3.11シンポジウム「震災12年どう教訓を活かすか――関東大震災100年の年に考える」

 3月11日(土)午後,城南信用金庫東京新聞が主催するシンポジウム「震災12年どう教訓を活かすか――関東大震災100年の年に考える」に参加するために,五反田にある城南信用金庫本店まで出かけました。

 主催者によれば応募は400名を超えたそうで,その中から150名招待されたとのことである。あまり大きな告知はなかったはずなのだが,3月11日に,何かをしなければならないという思いを抱く人がとても多いことを知らされる。

 安田菜津紀さんの基調講演。取材中のエピソードと自身の義理の母も震災で亡くなったことなどを何枚もの写真を投影しながら語る。最後のところで,14時46分となり,出席者全員が黙祷。基調講演の後はパネルディスカッション。

 日本で「震災」と呼ばれるのは,関東大震災阪神淡路大震災東日本大震災の3つだけらしい。なるほど。私たち昭和に生まれ,平成を生き延びて令和に至った日本人は,3つのうち2つを経験しているわけだ。シンポジウム全体を通して「復興は道半ば」という言葉が何度も繰り返された。その言葉を聞くたびに,「復興を達成した」というのはどういう状態をいうのだろうと考えてしまう。阪神淡路大震災からはすでに四半世紀以上の歳月が過ぎているが,「復興した」と言えるのだろうか。言えるのだとしたら,それは何をもって「復興した」と定義するのだろうか。どうも「道半ば」という言葉は,「アベノミクスは道半ば」と繰り返していた元首相を思い出してしまい,落ち着かない気分になる。

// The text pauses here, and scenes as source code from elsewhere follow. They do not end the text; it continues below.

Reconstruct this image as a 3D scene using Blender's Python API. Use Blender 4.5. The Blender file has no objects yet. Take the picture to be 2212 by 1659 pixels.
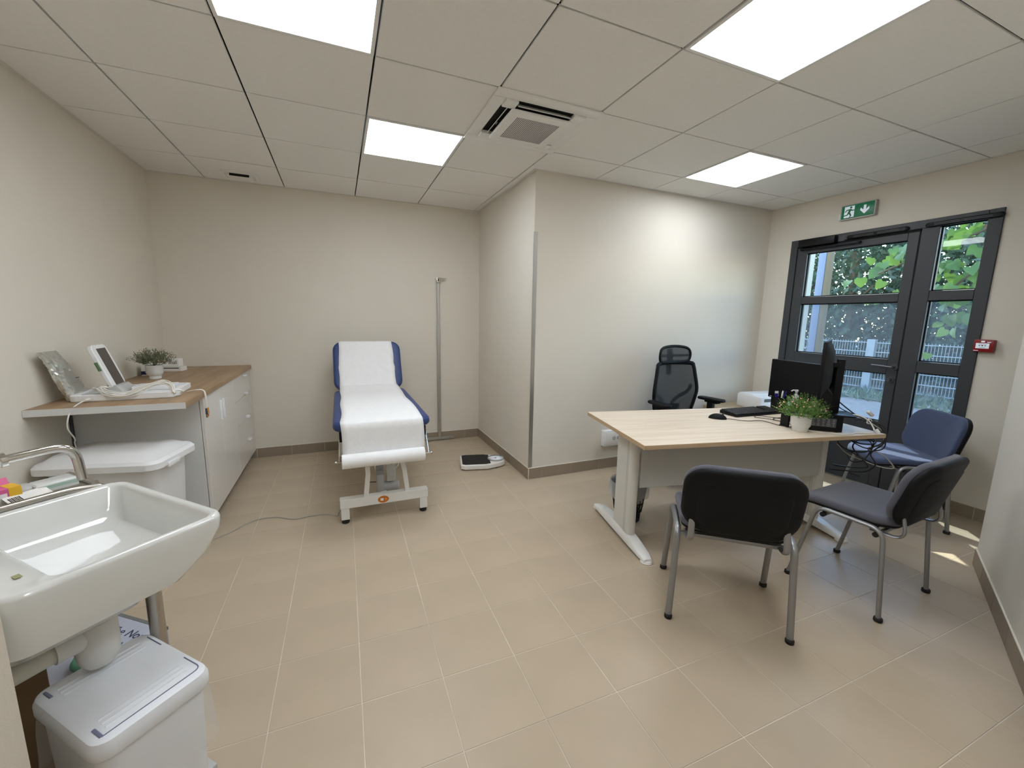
import bpy, bmesh, math, random
from mathutils import Vector, Matrix, Euler
random.seed(7)
PI = math.pi
R = math.radians
S = bpy.context.scene
COL = S.collection

# ------------------------------------------------------------------ camera
cam_d = bpy.data.cameras.new('camera')
cam = bpy.data.objects.new('camera', cam_d)
COL.objects.link(cam)
cam_d.sensor_fit = 'HORIZONTAL'
cam_d.sensor_width = 36.0
cam_d.lens = 884.22 / 2212 * 36.0
cam_d.clip_start = 0.05
cam_d.clip_end = 300
yaw, pitch, roll = 0.39948, 0.15907, 0.01784
f_ = Vector((math.sin(yaw) * math.cos(pitch), math.cos(yaw) * math.cos(pitch), -math.sin(pitch)))
r_ = Vector((math.cos(yaw), -math.sin(yaw), 0))
u_ = r_.cross(f_)
r2 = math.cos(roll) * r_ + math.sin(roll) * u_
u2 = -math.sin(roll) * r_ + math.cos(roll) * u_
m = Matrix((r2, u2, -f_)).transposed().to_4x4()
m.translation = Vector((0.998, -2.119, 1.385))
cam.matrix_world = m
S.camera = cam

# ------------------------------------------------------------------ light and exposure
S.view_settings.view_transform = 'Standard'
S.view_settings.look = 'None'
S.view_settings.exposure = 0.0
S.view_settings.gamma = 1.0
S.view_settings.use_curve_mapping = False
PANEL = 14.5            # radiance of the ceiling light panels
w = bpy.data.worlds.new('sky')
S.world = w
w.use_nodes = True
nt = w.node_tree
bg = nt.nodes['Background']
sky = nt.nodes.new('ShaderNodeTexSky')
sky.sky_type = 'NISHITA'
sky.sun_disc = False
sky.sun_elevation = R(58)
sky.sun_rotation = R(45)
sky.air_density = 1.2
sky.dust_density = 0.2
nt.links.new(sky.outputs[0], bg.inputs[0])
bg.inputs[1].default_value = 1.9
sun_d = bpy.data.lights.new('sun', 'SUN')
sun_d.energy = 9.0
sun_d.angle = R(0.6)
sun_d.color = (1.0, 0.95, 0.86)
sun = bpy.data.objects.new('sun', sun_d)
COL.objects.link(sun)
sun.rotation_euler = Vector((0.42, 0.46, 0.95)).to_track_quat('Z', 'Y').to_euler()
S.cycles.max_bounces = 10
S.cycles.diffuse_bounces = 6
S.cycles.glossy_bounces = 4
S.cycles.transparent_max_bounces = 24
S.cycles.sample_clamp_indirect = 6.0
S.cycles.use_denoising = True

H = 2.527

# ------------------------------------------------------------------ materials
def lin(c):
    c = c / 255.0
    return c / 12.92 if c <= 0.04045 else ((c + 0.055) / 1.055) ** 2.4
def rgb(r, g, b):
    return (lin(r), lin(g), lin(b), 1.0)
MATS = {}
def mat(name, col, rough=0.6, metal=0.0, var=0.0, vscale=(8, 8, 8), bump=0.0, bscale=200.0, spec=None, trans=0.0, emit=None, estr=0.0, coat=0.0, sheen=0.0, alpha=1.0):
    if name in MATS:
        return MATS[name]
    M = bpy.data.materials.new(name)
    M.use_nodes = True
    N, L = M.node_tree.nodes, M.node_tree.links
    B = N['Principled BSDF']
    B.inputs['Base Color'].default_value = col
    B.inputs['Roughness'].default_value = rough
    B.inputs['Metallic'].default_value = metal
    if spec is not None: B.inputs['Specular IOR Level'].default_value = spec
    if coat: B.inputs['Coat Weight'].default_value = coat
    if sheen: B.inputs['Sheen Weight'].default_value = sheen
    if trans: B.inputs['Transmission Weight'].default_value = trans
    if alpha < 1: B.inputs['Alpha'].default_value = alpha
    if emit:
        B.inputs['Emission Color'].default_value = emit
        B.inputs['Emission Strength'].default_value = estr
    tc = N.new('ShaderNodeTexCoord')
    if var > 0:
        mp = N.new('ShaderNodeMapping'); mp.inputs['Scale'].default_value = vscale
        nz = N.new('ShaderNodeTexNoise'); nz.inputs['Scale'].default_value = 1.0; nz.inputs['Detail'].default_value = 5
        rp = N.new('ShaderNodeValToRGB')
        rp.color_ramp.elements[0].position = 0.3; rp.color_ramp.elements[1].position = 0.7
        rp.color_ramp.elements[0].color = tuple(c * (1 - var) for c in col[:3]) + (1,)
        rp.color_ramp.elements[1].color = tuple(min(1, c * (1 + var)) for c in col[:3]) + (1,)
        L.new(tc.outputs['Object'], mp.inputs[0]); L.new(mp.outputs[0], nz.inputs['Vector'])
        L.new(nz.outputs['Fac'], rp.inputs[0]); L.new(rp.outputs[0], B.inputs['Base Color'])
    if bump > 0:
        n2 = N.new('ShaderNodeTexNoise'); n2.inputs['Scale'].default_value = bscale; n2.inputs['Detail'].default_value = 3
        bp = N.new('ShaderNodeBump'); bp.inputs['Strength'].default_value = bump; bp.inputs['Distance'].default_value = 0.002
        L.new(tc.outputs['Object'], n2.inputs['Vector']); L.new(n2.outputs['Fac'], bp.inputs['Height'])
        L.new(bp.outputs[0], B.inputs['Normal'])
    MATS[name] = M
    return M
def wood(name, c1, c2, scale, rough=0.45):
    M = mat(name, c1, rough)
    N, L = M.node_tree.nodes, M.node_tree.links
    B = N['Principled BSDF']
    tc = N.new('ShaderNodeTexCoord'); mp = N.new('ShaderNodeMapping'); mp.inputs['Scale'].default_value = scale
    nz = N.new('ShaderNodeTexNoise'); nz.inputs['Scale'].default_value = 1; nz.inputs['Detail'].default_value = 8; nz.inputs['Roughness'].default_value = 0.65; nz.inputs['Distortion'].default_value = 0.4
    rp = N.new('ShaderNodeValToRGB'); rp.color_ramp.elements[0].position = 0.32; rp.color_ramp.elements[1].position = 0.66
    rp.color_ramp.elements[0].color = c2; rp.color_ramp.elements[1].color = c1
    L.new(tc.outputs['Object'], mp.inputs[0]); L.new(mp.outputs[0], nz.inputs['Vector']); L.new(nz.outputs['Fac'], rp.inputs[0]); L.new(rp.outputs[0], B.inputs['Base Color'])
    return M
def thin_mat(name, col, alpha, rough=0.4, gloss=0.0):
    """a film or mesh that lets part of the light through"""
    M = bpy.data.materials.new(name); M.use_nodes = True
    N, L = M.node_tree.nodes, M.node_tree.links
    B = N['Principled BSDF']; out = N['Material Output']
    B.inputs['Base Color'].default_value = col; B.inputs['Roughness'].default_value = rough
    T = N.new('ShaderNodeBsdfTransparent'); X = N.new('ShaderNodeMixShader'); X.inputs[0].default_value = alpha
    L.new(T.outputs[0], X.inputs[1]); L.new(B.outputs[0], X.inputs[2]); L.new(X.outputs[0], out.inputs[0])
    MATS[name] = M
    return M
def glass_mat(name, tint=(0.9, 0.95, 0.94, 1), haze=0.0):
    M = bpy.data.materials.new(name); M.use_nodes = True
    N, L = M.node_tree.nodes, M.node_tree.links
    N.remove(N['Principled BSDF']); out = N['Material Output']
    T = N.new('ShaderNodeBsdfTransparent'); T.inputs[0].default_value = tint
    G = N.new('ShaderNodeBsdfGlossy'); G.inputs['Roughness'].default_value = 0.02
    F = N.new('ShaderNodeFresnel'); F.inputs[0].default_value = 1.5
    X = N.new('ShaderNodeMixShader')
    GE = N.new('ShaderNodeNewGeometry'); I1 = N.new('ShaderNodeMath'); I1.operation = 'SUBTRACT'; I1.inputs[0].default_value = 1.0
    MU = N.new('ShaderNodeMath'); MU.operation = 'MULTIPLY'
    L.new(GE.outputs['Backfacing'], I1.inputs[1]); L.new(I1.outputs[0], MU.inputs[0]); L.new(F.outputs[0], MU.inputs[1])
    L.new(MU.outputs[0], X.inputs[0]); L.new(T.outputs[0], X.inputs[1]); L.new(G.outputs[0], X.inputs[2])
    if haze:
        D = N.new('ShaderNodeBsdfDiffuse'); D.inputs[0].default_value = (0.75, 0.85, 0.95, 1)
        TL = N.new('ShaderNodeBsdfTranslucent'); TL.inputs[0].default_value = (0.75, 0.85, 0.95, 1)
        Y = N.new('ShaderNodeMixShader'); Y.inputs[0].default_value = 0.5
        L.new(D.outputs[0], Y.inputs[1]); L.new(TL.outputs[0], Y.inputs[2])
        Z = N.new('ShaderNodeMixShader'); Z.inputs[0].default_value = haze
        L.new(X.outputs[0], Z.inputs[1]); L.new(Y.outputs[0], Z.inputs[2]); L.new(Z.outputs[0], out.inputs[0])
    else:
        L.new(X.outputs[0], out.inputs[0])
    MATS[name] = M
    return M
def leaf_mat(name, col, tcol, fac=0.5):
    M = bpy.data.materials.new(name); M.use_nodes = True
    N, L = M.node_tree.nodes, M.node_tree.links
    B = N['Principled BSDF']; out = N['Material Output']
    B.inputs['Roughness'].default_value = 0.45
    oi = N.new('ShaderNodeNewGeometry')
    hs = N.new('ShaderNodeHueSaturation'); hs.inputs['Color'].default_value = col
    mr = N.new('ShaderNodeMapRange'); mr.inputs[3].default_value = 0.55; mr.inputs[4].default_value = 1.5
    L.new(oi.outputs['Random Per Island'], mr.inputs[0]); L.new(mr.outputs[0], hs.inputs['Value'])
    L.new(hs.outputs[0], B.inputs['Base Color'])
    T = N.new('ShaderNodeBsdfTranslucent'); T.inputs[0].default_value = tcol
    X = N.new('ShaderNodeMixShader'); X.inputs[0].default_value = fac
    L.new(B.outputs[0], X.inputs[1]); L.new(T.outputs[0], X.inputs[2]); L.new(X.outputs[0], out.inputs[0])
    MATS[name] = M
    return M

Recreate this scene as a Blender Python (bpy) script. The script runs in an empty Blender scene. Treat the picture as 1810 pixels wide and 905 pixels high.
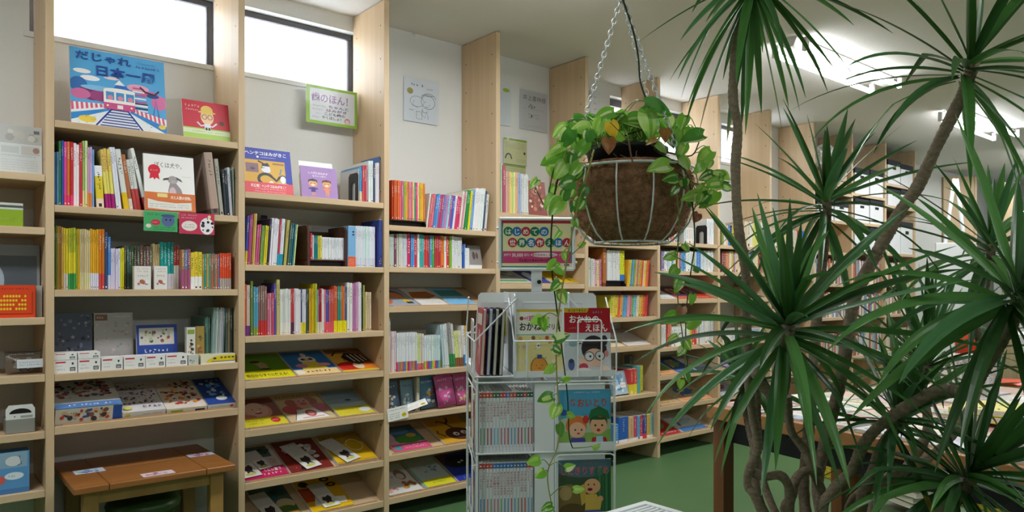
import bpy, math, random
from mathutils import Vector, Matrix
RN = random.Random(11)
SC = bpy.context.scene
COL = SC.collection
PI = math.pi

# ---------------------------------------------------------------- camera, world, exposure
EYE = 1.12
FPX, CX, CY = 1290.0, 905.0, 508.0          # focal length and principal point of the 1810x905 photograph
YAW = math.atan2(1553, 1290)
SA, CA = math.sin(YAW), math.cos(YAW)
cam_data = bpy.data.cameras.new('camera')
cam = bpy.data.objects.new('camera', cam_data)
COL.objects.link(cam)
cam.location = (0, 0, EYE)
cam.rotation_euler = (PI / 2, 0, -(PI / 2 - YAW))
cam_data.sensor_width = 36
cam_data.lens = 36 * FPX / 1810
cam_data.shift_y = (CY - 452.5) / 1810
cam_data.clip_start = 0.02
SC.camera = cam
SC.view_settings.view_transform = 'Standard'
SC.view_settings.look = 'None'
SC.view_settings.gamma = 1
SC.view_settings.use_curve_mapping = False
SC.view_settings.exposure = -0.02
WORLD_STRENGTH = 11.0
LAMP_WATTS = 22.0
FILL_WATTS = 13.5
TUBE_STRENGTH = 15.0
w = bpy.data.worlds.new('daylight'); SC.world = w; w.use_nodes = True
bg = w.node_tree.nodes['Background']
bg.inputs[0].default_value = (0.93, 0.96, 1.0, 1); bg.inputs[1].default_value = WORLD_STRENGTH
try:
    SC.cycles.max_bounces = 8; SC.cycles.diffuse_bounces = 5; SC.cycles.transparent_max_bounces = 8
    SC.cycles.caustics_reflective = False; SC.cycles.caustics_refractive = False
    SC.cycles.sample_clamp_indirect = 6
except Exception:
    pass

# ---------------------------------------------------------------- geometry of the view: pixels to points on real planes
def ray(px, py):
    u = (px - CX) / FPX; v = (CY - py) / FPX
    return Vector((SA * u + CA, -CA * u + SA, v))
def on_y(px, py, Y):
    d = ray(px, py); t = Y / d.y
    return d.x * t, EYE + d.z * t
def on_z(px, py, Z):
    d = ray(px, py); t = (Z - EYE) / d.z
    return d.x * t, d.y * t
def at(px, py, depth):
    return ray(px, py) * depth + Vector((0, 0, EYE))

# ---------------------------------------------------------------- helpers
_lin = {}
def lin(c):
    if isinstance(c, tuple): return c
    r = _lin.get(c)
    if r is None:
        v = [int(c[i:i + 2], 16) / 255 for i in (0, 2, 4)]
        r = tuple(x / 12.92 if x <= .04045 else ((x + .055) / 1.055) ** 2.4 for x in v) + (1.0,)
        _lin[c] = r
    return r
def vary(c, a=.06, rn=None):
    rn = rn or RN
    v = [min(255, max(0, int(int(c[i:i + 2], 16) + rn.uniform(-a, a) * 255))) for i in (0, 2, 4)]
    return '%02x%02x%02x' % tuple(v)

def material(name, color=None, rough=.5, spec=.4, metal=0.0, attr=False, noise=None, bump=None, extra=None):
    m = bpy.data.materials.new(name); m.use_nodes = True
    nt = m.node_tree; N = nt.nodes; L = nt.links
    p = N['Principled BSDF']
    p.inputs['Roughness'].default_value = rough
    p.inputs['Specular IOR Level'].default_value = spec
    p.inputs['Metallic'].default_value = metal
    tc = N.new('ShaderNodeTexCoord')
    src = None
    if attr:
        a = N.new('ShaderNodeAttribute'); a.attribute_name = 'Col'; src = a.outputs['Color']
        L.new(src, p.inputs['Base Color'])
    if color: p.inputs['Base Color'].default_value = lin(color)
    if noise:                                   # (second colour, scale vector, detail, low, high)
        c2, sc, det, lo, hi = noise
        mp = N.new('ShaderNodeMapping'); mp.inputs['Scale'].default_value = sc
        nz = N.new('ShaderNodeTexNoise'); nz.inputs['Scale'].default_value = 1; nz.inputs['Detail'].default_value = det
        rp = N.new('ShaderNodeValToRGB')
        rp.color_ramp.elements[0].position = lo; rp.color_ramp.elements[1].position = hi
        rp.color_ramp.elements[0].color = lin(color); rp.color_ramp.elements[1].color = lin(c2)
        L.new(tc.outputs['Object'], mp.inputs['Vector']); L.new(mp.outputs[0], nz.inputs['Vector'])
        L.new(nz.outputs[0], rp.inputs[0]); L.new(rp.outputs[0], p.inputs['Base Color'])
    if bump:                                    # (scale, strength, distance)
        nz = N.new('ShaderNodeTexNoise'); nz.inputs['Scale'].default_value = bump[0]; nz.inputs['Detail'].default_value = 4
        b = N.new('ShaderNodeBump'); b.inputs['Strength'].default_value = bump[1]; b.inputs['Distance'].default_value = bump[2]
        L.new(tc.outputs['Object'], nz.inputs['Vector']); L.new(nz.outputs[0], b.inputs['Height']); L.new(b.outputs[0], p.inputs['Normal'])
    if extra: extra(m, nt, p)
    return m

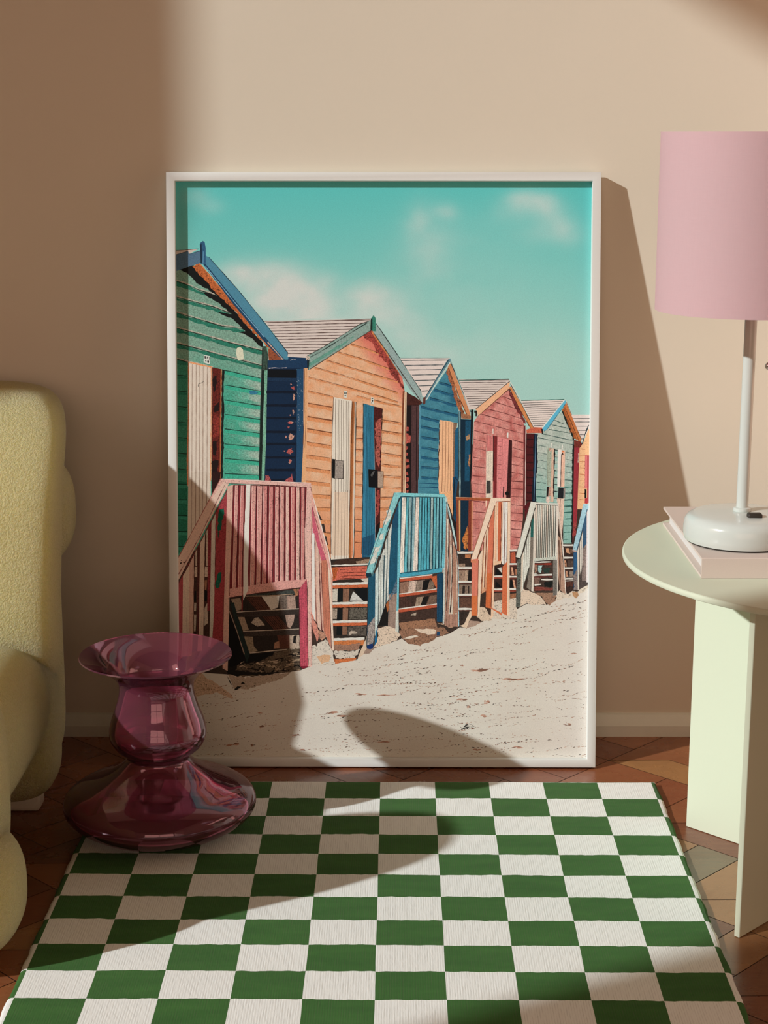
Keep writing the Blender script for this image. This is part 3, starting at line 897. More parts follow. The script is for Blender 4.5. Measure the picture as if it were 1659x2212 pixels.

 パネルディスカッションの終了間際に配布された1枚の印刷物。福島で行われた東日本大震災追悼復興祈念式と3.11シンポジウムの模様とがまとめられている。さすが,東京新聞社が主催しているだけのことはある。

 五反田から事務所までのんびり歩きながら,2011年3月11日にも,事務所から自宅まで歩いて帰ったことを思い出していた。「忘れないためには思い出すこと。思い出したことを誰か話すこと」が大事であると,パネリストの一人が話していた。